La violazione delle norme sopraindicate, in relazione alle prove raccolte sulle modalità della rapina, e sul mancato funzionamento dello impianto di allarme per un difetto di contatti non rilevato dalla SIP, costituisce prova di un inadempimento contrattuale, che la stessa Corte di appello ha rilevato; tuttavia la Corte ha argomentato che "non sussiste la prova rigorosa della riconducibilità causale allo incontestato inadempimento della Telecom" non potendosi ragionevolmente ritenere che se il teleallarme avesse funzionato la rapina sarebbe stata sventata. Il motivo argomenta la irragionevolezza di tale tesi, posto che la misura di pronto allarme ed il collegamento con le forze dell’ordine dislocate a breve distanza erano misure di prevenzione idonee a mettere in fuga i rapinatori od a consentirne la cattura con un pronto intervento.

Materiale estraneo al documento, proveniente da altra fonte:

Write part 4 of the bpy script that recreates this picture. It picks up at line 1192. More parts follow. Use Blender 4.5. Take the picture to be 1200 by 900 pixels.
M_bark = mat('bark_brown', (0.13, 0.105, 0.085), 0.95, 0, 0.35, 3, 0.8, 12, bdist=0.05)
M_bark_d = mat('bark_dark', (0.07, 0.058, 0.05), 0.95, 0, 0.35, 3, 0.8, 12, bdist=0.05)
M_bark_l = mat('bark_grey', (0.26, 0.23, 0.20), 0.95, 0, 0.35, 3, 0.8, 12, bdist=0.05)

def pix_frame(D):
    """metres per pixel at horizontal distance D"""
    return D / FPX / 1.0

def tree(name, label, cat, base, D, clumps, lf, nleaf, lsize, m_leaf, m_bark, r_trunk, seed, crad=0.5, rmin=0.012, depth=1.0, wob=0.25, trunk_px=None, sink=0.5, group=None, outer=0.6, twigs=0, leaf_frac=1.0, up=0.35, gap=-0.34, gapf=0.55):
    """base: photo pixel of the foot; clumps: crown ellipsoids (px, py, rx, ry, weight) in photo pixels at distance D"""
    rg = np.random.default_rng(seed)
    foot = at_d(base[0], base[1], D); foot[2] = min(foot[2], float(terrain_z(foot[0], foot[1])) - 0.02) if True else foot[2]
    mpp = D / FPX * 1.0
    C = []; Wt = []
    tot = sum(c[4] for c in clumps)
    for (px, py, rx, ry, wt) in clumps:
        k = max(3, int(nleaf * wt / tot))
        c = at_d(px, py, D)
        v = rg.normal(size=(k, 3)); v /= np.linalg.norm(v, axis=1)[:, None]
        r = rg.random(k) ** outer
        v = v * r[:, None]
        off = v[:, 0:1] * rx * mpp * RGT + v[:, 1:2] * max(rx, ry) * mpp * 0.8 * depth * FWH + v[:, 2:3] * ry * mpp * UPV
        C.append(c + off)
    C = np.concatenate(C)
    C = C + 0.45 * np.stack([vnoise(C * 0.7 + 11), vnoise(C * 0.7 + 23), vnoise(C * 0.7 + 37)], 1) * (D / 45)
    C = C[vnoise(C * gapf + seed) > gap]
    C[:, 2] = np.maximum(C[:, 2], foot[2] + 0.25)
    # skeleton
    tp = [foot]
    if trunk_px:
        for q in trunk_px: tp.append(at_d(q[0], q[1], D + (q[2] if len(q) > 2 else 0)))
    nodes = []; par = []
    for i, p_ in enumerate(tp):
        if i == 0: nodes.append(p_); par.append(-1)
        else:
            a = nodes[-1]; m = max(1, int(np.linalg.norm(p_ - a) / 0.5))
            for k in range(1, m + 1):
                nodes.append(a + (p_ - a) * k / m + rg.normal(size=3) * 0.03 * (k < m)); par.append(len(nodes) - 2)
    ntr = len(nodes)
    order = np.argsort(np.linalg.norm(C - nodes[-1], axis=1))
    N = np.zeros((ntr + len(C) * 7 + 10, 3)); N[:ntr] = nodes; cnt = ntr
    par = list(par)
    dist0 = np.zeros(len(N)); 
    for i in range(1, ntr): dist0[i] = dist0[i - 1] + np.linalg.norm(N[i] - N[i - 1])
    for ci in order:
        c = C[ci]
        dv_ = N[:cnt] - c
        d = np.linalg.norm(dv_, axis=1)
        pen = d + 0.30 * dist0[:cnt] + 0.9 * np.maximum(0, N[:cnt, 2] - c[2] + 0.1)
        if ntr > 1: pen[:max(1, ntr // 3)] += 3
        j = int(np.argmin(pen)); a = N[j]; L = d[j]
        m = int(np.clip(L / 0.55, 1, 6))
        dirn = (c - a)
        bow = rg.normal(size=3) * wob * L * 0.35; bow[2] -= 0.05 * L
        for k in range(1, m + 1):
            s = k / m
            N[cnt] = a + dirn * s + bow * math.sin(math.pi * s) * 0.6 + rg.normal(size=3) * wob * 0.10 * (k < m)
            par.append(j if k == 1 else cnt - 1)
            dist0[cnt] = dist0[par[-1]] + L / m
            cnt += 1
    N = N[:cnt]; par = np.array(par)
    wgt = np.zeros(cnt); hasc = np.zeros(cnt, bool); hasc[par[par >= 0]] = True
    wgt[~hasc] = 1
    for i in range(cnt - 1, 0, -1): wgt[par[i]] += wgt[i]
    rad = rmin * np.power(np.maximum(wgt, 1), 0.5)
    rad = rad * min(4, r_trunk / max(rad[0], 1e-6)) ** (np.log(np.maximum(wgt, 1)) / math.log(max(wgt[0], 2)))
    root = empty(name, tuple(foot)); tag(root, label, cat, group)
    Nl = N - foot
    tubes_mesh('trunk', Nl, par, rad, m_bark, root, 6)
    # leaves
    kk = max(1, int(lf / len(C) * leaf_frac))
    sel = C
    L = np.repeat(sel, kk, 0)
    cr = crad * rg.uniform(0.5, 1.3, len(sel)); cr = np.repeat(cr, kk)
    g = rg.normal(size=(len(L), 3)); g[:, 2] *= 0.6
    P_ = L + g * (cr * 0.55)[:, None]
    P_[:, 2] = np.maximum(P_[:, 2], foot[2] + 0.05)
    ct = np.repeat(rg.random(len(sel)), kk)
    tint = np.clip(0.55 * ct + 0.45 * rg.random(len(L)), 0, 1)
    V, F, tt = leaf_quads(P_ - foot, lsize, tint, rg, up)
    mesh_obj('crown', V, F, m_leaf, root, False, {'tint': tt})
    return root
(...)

NEL SECONDO motivo si deduce il vizio della motivazione su fatto decisivo e controverso e la violazione degli artt. 115 e 116 c.p.c., in ordine alla costituzione di prova di fatti non contestati, in ordine alla centralità della gioielleria in (OMISSIS) ed alla vicinanza con la questura ed al servizio di pronto intervento che lo allarme avrebbe attivato, avendo il commesso premuto il pulsante.

Nel TERZO motivo si denuncia la omessa pronuncia sulla domanda di risarcimento danni con violazione degli artt. 1223 e 1226 cod. civ..

7. RAGIONI DI ACCOGLIMENTO. La trattazione dei motivi è unitaria in relazione alla consequenzialità del fatto dannoso da illecito contrattuale.

Evidente lo inadempimento della SIP che affitta il sistema di allarme con garanzia di continuo ed efficiente collegamento con le forze dell’ordine. Garanzia non interrotta dal fatto della possibilità della rapina, posto che la parte utente era una gioielleria e che la rapina era probabile, data la notorietà dello esercizio. La Sip ha inoltre evitato la produzione del contratto.

La prova della causalità del danno segue le regole di cui all’art. 1223 cod. civ., ed il criterio della consequenzialità diretta ed immediata, esige la prova, da parte del danneggiato adempiente della esistenza del fatto dannoso – la rapina – e del diretto nesso causale tra la condotta illecita dei rapinatori ed il mancato funzionamento dell’apparato di sicurezza e di allarme che la SIP assicurava per contratto. VEDI in tal senso Cass. 1 marzo 2007 n. 4791 e Cass. 31 agosto 2005 n. 17562. La SIP che garantiva l’apparato di sicurezza e di allarme aveva l’onere di dare la prova che lo allarme era stato sabotato, non già che vi fosse una difettosa manutenzione, che le incombeva come obbligo.

La prova del danno è stata dedotta e documentata, ma per la sua determinazione occorre una stima in relazione al danno emergente ed al lucro cessante, onde la opportunità che la valutazione equitativa ma circostanziata sia data dal giudice del merito.

La cassazione e dunque con rinvio alla Corte di appello di Reggio Calabria in diversa composizione, che si atterrà ai principi di diritto sopraindicati e liquiderà il danno patrimoniale sotto entrambi i profili del danno emergente e del lucro cessante, anche in via equitativa.

Il giudice del rinvio provvederà anche in ordine alla liquidazione delle spese del giudizio di cassazione.

P.Q.M.

Accoglie il ricorso, cassa e rinvia alla Corte di Reggio Calabria in diversa composizione anche per le spese del giudizio di cassazione.

Così deciso in Roma, il 19 aprile 2012.

Depositato in Cancelleria il 24 luglio 2012

Testo non ufficiale. La sola stampa del bollettino ufficiale ha carattere legale.